Come ci ammonisce, in altro contesto, Papa Francesco, “tutto si tiene”. E questo è sommamente vero in politica.
Si potrebbe, anzi, dire che la politica è elettivamente il luogo in cui, a maggior ragione, “tutto si tiene”. A tal punto che, ove questo reciproco rapportarsi dei temi in questione non si mostri di per sé, si rende necessario attivamente ricomporre in una sintesi ragionata una pluralità di segmenti scomposti, per poterne cogliere il senso compiuto. Senonché, la scansione temporale degli eventi più rilevanti del calendario politico consente, fortunatamente, anche di esaminarne ciascuno nella sua singolarità, pur senza smarrire la connessione con gli altri momenti del più ampio contesto in cui è inserito.

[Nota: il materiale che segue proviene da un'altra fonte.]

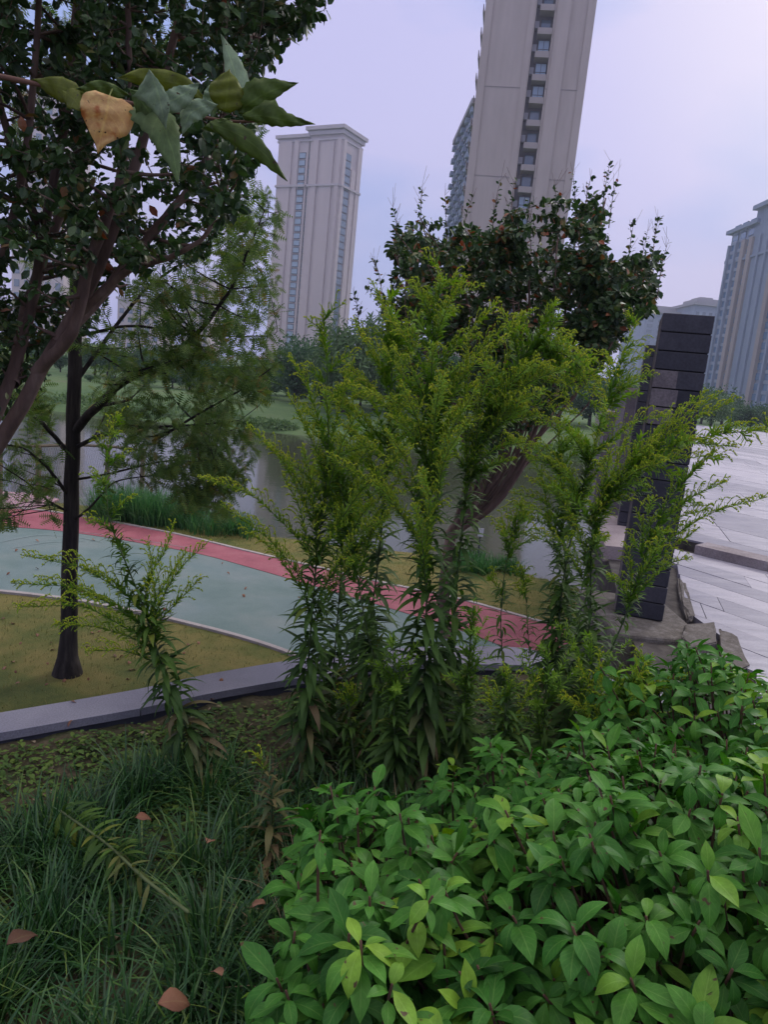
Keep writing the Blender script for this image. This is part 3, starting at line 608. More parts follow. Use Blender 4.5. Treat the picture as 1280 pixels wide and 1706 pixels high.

In fondo, il “settennato” presidenziale è stato concepito dai padri costituenti, appunto, per smarcarne la cadenza dalla periodicità quinquennale della consultazione politica generale. Il settennato del Presidente Mattarella – salvo, forse, la stagione del terrorismo più cruento – ha coinciso con la fase politicamente più indecifrabile, delicata, complessa come un ricamo, fragile come un cristallo della nostra vicenda democratica. Il momento che più di ogni altro ha chiesto al Quirinale freddezza e fermezza, cioè attitudine a cogliere, senza titubanza, la natura propria del dato politico-istituzionale in essere al momento e capacità d’intervenire senza sbavature, eppure efficacemente, rispettando rigorosamente potenzialità e limiti delle proprie prerogative costituzionali. Sarebbe stato facile, per ogni altro Presidente, e per taluni che tale ruolo hanno effettivamente ricoperto, smarrire, per difetto o per eccesso, il senso della misura.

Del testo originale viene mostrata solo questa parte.